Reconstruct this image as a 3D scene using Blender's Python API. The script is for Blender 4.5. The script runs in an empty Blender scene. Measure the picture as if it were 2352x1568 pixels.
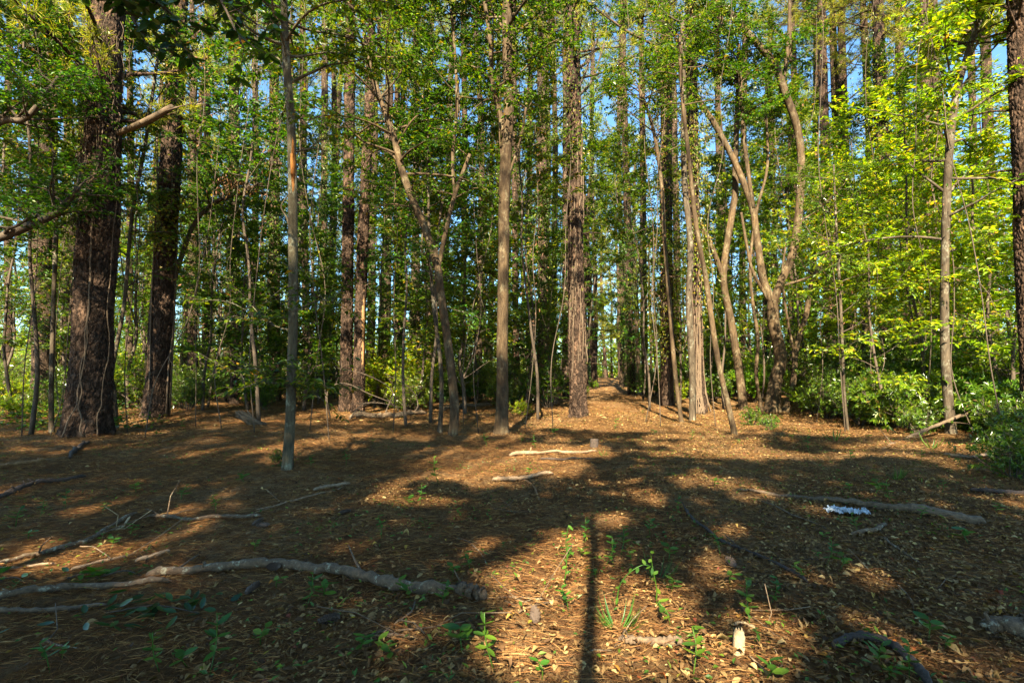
import bpy, math, random
import numpy as np
from mathutils import Vector

R = math.radians
rng = np.random.default_rng(7)
random.seed(7)
sc = bpy.context.scene
col = sc.collection

# ------------------------------------------------------------------ camera, sky, sun, exposure
F, CX, CY, HORIZ = 1176.0, 1176.0, 784.0, 850.0          # photo pixels (2352 wide): focal length, centre, horizon row
PITCH = math.atan((HORIZ - CY) / F)
CAM_H = 1.45
cam_d = bpy.data.cameras.new('camera'); cam = bpy.data.objects.new('camera', cam_d); col.objects.link(cam)
cam_d.sensor_width = 36.0; cam_d.lens = 18.0
cam_d.clip_start = 0.05; cam_d.clip_end = 2000
cam.location = (0, 0, CAM_H); cam.rotation_euler = (R(90) + PITCH, 0, 0)
sc.camera = cam

SUN_EL, SUN_AZ = R(41), R(8.5)                            # shadows run away from the camera, a little to the right
TO_SUN = Vector((-math.sin(SUN_AZ) * math.cos(SUN_EL), -math.cos(SUN_AZ) * math.cos(SUN_EL), math.sin(SUN_EL)))
w = bpy.data.worlds.new('World'); sc.world = w; w.use_nodes = True
nt = w.node_tree; bg = nt.nodes['Background']
sky = nt.nodes.new('ShaderNodeTexSky'); sky.sky_type = 'NISHITA'; sky.sun_disc = False
sky.sun_elevation = SUN_EL; sky.sun_rotation = math.pi + SUN_AZ
sky.air_density = 1.0; sky.dust_density = 0.6; sky.ozone_density = 1.2
tint = nt.nodes.new('ShaderNodeMix'); tint.data_type = 'RGBA'; tint.blend_type = 'MULTIPLY'; tint.inputs[0].default_value = 1.0; tint.inputs[7].default_value = (.72, 1.03, 1.16, 1)
nt.links.new(sky.outputs[0], tint.inputs[6]); nt.links.new(tint.outputs[2], bg.inputs[0]); bg.inputs[1].default_value = 0.05
sd = bpy.data.lights.new('sun', 'SUN'); so = bpy.data.objects.new('sun', sd); col.objects.link(so)
sd.energy = 5.0; sd.angle = R(0.53); sd.color = (1.0, 0.88, 0.64)
so.rotation_euler = TO_SUN.to_track_quat('Z', 'Y').to_euler(); so.location = (0, -20, 30)
sc.view_settings.view_transform = 'Standard'; sc.view_settings.look = 'None'
sc.view_settings.exposure = 2.8; sc.view_settings.gamma = 1.0
cy = sc.cycles
cy.max_bounces = 7; cy.diffuse_bounces = 4; cy.glossy_bounces = 2; cy.transmission_bounces = 5; cy.transparent_max_bounces = 4
cy.caustics_reflective = False; cy.caustics_refractive = False
cy.use_denoising = True
TS = np.array(TO_SUN)

# ------------------------------------------------------------------ ground height and pixel helpers
MOUND = [((px - CX) / F * Y, Y, h, w_) for px, Y, h, w_ in [(195, 11.3, .10, .8), (356, 15.3, .09, .7), (96, 20.5, .09, .7), (793, 17.4, .08, .6), (822, 17, .08, .6), (1151, 11.3, .07, .5), (1040, 11.3, .05, .4), (1328, 15.4, .09, .6), (1244, 24.5, .08, .6), (1608, 17, .09, .6), (1772, 17, .10, .8), (1708, 17.6, .08, .6), (2184, 11.3, .06, .45), (659, 7.2, .04, .28)]]
def gz(x, y):
    x = np.asarray(x, float); y = np.asarray(y, float)
    z = 0.05 * np.sin(.45 * x + 1.0) * np.sin(.38 * y + .4) + 0.03 * np.sin(1.1 * x + .7 * y) + 0.018 * np.sin(2.3 * x - 1.7 * y + 1.3)
    z += 0.022 * np.sin(2.9 * x + 5.3 * y) * np.sin(4.7 * x - 2.9 * y + .7) + 0.014 * np.sin(6.3 * x + 1.1 * y) * np.sin(5.9 * y + 1)
    z += 0.012 * np.sin(4.1 * x + 3.3 * y + .5) * np.sin(3.2 * y - 2.2 * x) + 0.006 * np.sin(9.1 * x + 2.0) * np.sin(8.3 * y + 5.1 * x)
    for mx, my, h, w_ in MOUND: z = z + h * np.exp(-((x - mx) ** 2 + (y - my) ** 2) / w_ ** 2)
    return z

def ray(px, py):
    dx, dy = px - CX, CY - py
    return np.array((dx, F * math.cos(PITCH) - dy * math.sin(PITCH), F * math.sin(PITCH) + dy * math.cos(PITCH)))

def at(px, py, Y):                                        # the world point seen at a photo pixel at depth Y
    d = ray(px, py); t = Y / d[1]
    return np.array((d[0] * t, Y, CAM_H + d[2] * t))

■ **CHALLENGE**
Exactly reproduce the run of lines from the start of the listing through the line with "col = sc.collection", inclusive; pictures are not copied.

■ **EXERCISE RESPONSE**
Reconstruct this image as a 3D scene using Blender's Python API. The script is for Blender 4.5. The script runs in an empty Blender scene. Measure the picture as if it were 2352x1568 pixels.
import bpy, math, random
import numpy as np
from mathutils import Vector

R = math.radians
rng = np.random.default_rng(7)
random.seed(7)
sc = bpy.context.scene
col = sc.collection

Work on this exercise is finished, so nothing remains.